→ Prompt:
Return only the lines from the top of the material through the line marked by "COL = scene.collection", unaltered.

---

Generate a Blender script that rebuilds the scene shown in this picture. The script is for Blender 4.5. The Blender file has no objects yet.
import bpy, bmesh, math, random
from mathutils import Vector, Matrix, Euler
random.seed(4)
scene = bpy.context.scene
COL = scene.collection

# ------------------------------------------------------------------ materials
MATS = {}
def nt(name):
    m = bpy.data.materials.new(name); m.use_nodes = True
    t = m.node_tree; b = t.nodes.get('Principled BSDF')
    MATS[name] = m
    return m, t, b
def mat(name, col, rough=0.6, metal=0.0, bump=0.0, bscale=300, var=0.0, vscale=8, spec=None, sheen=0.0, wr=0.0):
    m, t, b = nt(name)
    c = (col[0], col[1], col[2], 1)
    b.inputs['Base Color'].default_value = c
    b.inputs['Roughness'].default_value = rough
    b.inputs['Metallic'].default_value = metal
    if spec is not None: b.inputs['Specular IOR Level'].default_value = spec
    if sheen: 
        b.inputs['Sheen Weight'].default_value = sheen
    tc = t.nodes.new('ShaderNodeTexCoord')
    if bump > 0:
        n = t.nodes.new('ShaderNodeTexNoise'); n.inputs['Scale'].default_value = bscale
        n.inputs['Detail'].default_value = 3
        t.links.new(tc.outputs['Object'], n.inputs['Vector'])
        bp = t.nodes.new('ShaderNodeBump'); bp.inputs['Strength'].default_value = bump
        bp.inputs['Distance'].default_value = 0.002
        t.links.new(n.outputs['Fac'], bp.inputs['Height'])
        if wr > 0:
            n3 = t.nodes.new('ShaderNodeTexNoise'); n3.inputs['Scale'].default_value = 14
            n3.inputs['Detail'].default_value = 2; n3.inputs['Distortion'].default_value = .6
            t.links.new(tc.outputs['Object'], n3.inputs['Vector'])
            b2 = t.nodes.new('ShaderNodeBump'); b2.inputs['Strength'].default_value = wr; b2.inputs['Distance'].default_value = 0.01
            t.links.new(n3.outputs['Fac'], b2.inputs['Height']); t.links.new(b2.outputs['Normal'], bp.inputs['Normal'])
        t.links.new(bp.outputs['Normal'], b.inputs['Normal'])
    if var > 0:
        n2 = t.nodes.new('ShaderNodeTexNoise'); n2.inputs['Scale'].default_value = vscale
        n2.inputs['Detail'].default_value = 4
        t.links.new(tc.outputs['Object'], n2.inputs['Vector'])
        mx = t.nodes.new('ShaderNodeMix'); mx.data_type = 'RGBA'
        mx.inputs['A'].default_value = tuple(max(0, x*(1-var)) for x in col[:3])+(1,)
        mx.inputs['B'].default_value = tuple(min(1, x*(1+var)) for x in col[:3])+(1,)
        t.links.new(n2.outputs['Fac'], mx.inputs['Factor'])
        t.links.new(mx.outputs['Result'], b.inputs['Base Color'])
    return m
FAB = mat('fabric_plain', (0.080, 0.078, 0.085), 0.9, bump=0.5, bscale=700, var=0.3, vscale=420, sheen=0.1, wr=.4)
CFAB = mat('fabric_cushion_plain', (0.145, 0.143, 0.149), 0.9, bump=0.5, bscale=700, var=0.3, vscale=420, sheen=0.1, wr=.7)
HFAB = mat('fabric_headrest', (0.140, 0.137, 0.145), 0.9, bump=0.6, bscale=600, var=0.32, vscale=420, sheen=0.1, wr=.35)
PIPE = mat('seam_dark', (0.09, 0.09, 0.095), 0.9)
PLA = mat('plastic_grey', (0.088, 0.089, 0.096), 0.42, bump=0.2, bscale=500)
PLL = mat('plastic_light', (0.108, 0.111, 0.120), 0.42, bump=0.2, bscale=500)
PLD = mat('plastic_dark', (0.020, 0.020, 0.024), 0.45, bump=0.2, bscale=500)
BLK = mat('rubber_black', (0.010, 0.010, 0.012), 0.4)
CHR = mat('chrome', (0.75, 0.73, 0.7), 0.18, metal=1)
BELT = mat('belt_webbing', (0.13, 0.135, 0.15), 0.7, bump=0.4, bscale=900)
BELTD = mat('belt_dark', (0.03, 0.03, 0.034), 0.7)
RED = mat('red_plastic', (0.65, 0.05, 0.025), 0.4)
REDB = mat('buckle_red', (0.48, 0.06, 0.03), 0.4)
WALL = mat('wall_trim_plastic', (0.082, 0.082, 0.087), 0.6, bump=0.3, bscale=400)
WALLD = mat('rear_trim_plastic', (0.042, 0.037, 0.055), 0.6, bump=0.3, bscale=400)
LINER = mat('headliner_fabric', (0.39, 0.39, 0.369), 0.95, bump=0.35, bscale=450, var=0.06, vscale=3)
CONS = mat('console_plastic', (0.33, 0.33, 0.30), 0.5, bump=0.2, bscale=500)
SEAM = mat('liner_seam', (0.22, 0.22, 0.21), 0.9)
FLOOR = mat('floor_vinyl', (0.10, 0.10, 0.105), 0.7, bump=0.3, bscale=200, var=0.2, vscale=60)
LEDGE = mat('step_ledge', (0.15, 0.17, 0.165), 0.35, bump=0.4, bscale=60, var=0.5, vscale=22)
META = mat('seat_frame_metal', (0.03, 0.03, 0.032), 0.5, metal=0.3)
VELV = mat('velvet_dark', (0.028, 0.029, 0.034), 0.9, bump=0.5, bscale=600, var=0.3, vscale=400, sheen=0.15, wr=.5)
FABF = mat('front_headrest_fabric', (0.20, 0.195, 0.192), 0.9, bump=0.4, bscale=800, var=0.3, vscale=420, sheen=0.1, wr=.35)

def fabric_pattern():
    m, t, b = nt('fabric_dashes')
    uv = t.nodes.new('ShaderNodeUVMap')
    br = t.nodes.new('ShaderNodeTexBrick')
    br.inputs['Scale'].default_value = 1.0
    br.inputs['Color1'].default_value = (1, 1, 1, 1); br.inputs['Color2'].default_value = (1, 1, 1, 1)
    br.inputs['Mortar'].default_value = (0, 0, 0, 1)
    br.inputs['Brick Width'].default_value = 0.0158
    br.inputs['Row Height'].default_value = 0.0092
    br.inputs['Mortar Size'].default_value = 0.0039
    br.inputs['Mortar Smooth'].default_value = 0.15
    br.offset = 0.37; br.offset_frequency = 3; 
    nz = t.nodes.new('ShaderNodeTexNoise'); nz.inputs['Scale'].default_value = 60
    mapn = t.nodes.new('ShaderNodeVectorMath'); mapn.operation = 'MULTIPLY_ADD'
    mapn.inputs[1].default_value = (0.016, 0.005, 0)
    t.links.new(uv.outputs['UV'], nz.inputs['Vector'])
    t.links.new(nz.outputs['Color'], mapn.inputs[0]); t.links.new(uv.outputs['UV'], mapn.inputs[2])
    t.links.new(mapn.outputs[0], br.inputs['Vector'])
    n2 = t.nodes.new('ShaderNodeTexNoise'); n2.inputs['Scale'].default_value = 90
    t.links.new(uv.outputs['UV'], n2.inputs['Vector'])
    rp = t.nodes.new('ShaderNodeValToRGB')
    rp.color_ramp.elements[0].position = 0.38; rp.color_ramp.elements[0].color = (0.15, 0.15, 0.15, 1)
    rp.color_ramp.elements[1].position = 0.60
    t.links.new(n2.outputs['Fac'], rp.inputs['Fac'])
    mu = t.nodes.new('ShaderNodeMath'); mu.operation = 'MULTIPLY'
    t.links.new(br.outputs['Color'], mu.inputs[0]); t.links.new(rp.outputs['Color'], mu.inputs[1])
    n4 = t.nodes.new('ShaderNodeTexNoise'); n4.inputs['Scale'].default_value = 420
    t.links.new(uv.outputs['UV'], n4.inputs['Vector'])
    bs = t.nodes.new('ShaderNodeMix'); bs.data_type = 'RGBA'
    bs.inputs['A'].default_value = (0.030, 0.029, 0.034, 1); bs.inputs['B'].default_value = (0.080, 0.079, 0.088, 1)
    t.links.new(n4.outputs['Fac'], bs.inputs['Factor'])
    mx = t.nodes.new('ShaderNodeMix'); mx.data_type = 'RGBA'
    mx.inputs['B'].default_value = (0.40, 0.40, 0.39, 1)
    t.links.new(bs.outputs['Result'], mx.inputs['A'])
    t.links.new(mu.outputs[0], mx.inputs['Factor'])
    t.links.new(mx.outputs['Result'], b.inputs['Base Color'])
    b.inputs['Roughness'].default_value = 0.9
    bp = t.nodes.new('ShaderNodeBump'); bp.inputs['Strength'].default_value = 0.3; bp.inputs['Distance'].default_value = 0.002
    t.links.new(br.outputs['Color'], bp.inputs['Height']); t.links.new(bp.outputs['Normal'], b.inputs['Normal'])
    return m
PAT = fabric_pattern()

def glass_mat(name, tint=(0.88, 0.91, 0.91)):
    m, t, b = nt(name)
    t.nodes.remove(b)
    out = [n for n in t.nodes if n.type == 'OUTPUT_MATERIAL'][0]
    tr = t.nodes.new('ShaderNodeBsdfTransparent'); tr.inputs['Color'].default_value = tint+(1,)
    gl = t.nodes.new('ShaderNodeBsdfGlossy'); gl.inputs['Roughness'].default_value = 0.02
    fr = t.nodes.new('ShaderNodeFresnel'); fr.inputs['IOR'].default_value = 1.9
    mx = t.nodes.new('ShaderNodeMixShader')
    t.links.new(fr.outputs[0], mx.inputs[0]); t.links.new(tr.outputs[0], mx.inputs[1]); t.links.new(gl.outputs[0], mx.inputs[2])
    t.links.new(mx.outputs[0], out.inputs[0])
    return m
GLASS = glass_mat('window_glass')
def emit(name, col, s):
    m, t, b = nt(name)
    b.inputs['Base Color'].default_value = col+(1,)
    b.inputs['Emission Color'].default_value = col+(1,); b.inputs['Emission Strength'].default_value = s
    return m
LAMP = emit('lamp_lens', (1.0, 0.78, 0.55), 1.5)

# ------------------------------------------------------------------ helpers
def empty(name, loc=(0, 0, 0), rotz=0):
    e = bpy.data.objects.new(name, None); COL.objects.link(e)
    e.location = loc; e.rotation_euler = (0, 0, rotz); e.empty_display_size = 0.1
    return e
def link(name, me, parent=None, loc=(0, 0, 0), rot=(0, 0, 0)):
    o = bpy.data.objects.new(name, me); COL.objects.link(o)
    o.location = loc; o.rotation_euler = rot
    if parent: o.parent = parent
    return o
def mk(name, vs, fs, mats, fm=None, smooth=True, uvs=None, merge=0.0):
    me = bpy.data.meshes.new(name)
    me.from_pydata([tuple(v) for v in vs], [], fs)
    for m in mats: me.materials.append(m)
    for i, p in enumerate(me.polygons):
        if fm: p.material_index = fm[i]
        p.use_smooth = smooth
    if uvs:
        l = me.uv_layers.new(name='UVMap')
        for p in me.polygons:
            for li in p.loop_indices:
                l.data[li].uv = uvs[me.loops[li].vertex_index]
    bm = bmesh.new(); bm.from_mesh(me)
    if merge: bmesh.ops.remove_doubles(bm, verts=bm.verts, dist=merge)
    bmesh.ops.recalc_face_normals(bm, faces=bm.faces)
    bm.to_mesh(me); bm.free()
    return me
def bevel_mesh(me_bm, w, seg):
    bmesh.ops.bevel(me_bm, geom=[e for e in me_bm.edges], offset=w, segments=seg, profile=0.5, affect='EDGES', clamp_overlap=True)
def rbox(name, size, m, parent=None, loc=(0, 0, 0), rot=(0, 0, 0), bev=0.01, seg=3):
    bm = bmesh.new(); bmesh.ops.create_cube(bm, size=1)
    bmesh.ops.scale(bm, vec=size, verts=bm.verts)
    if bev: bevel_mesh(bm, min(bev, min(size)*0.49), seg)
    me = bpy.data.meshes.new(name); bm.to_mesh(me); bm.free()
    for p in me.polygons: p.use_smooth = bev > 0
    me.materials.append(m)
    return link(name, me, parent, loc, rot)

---

→ Full answer:
Generate a Blender script that rebuilds the scene shown in this picture. The script is for Blender 4.5. The Blender file has no objects yet.
import bpy, bmesh, math, random
from mathutils import Vector, Matrix, Euler
random.seed(4)
scene = bpy.context.scene
COL = scene.collection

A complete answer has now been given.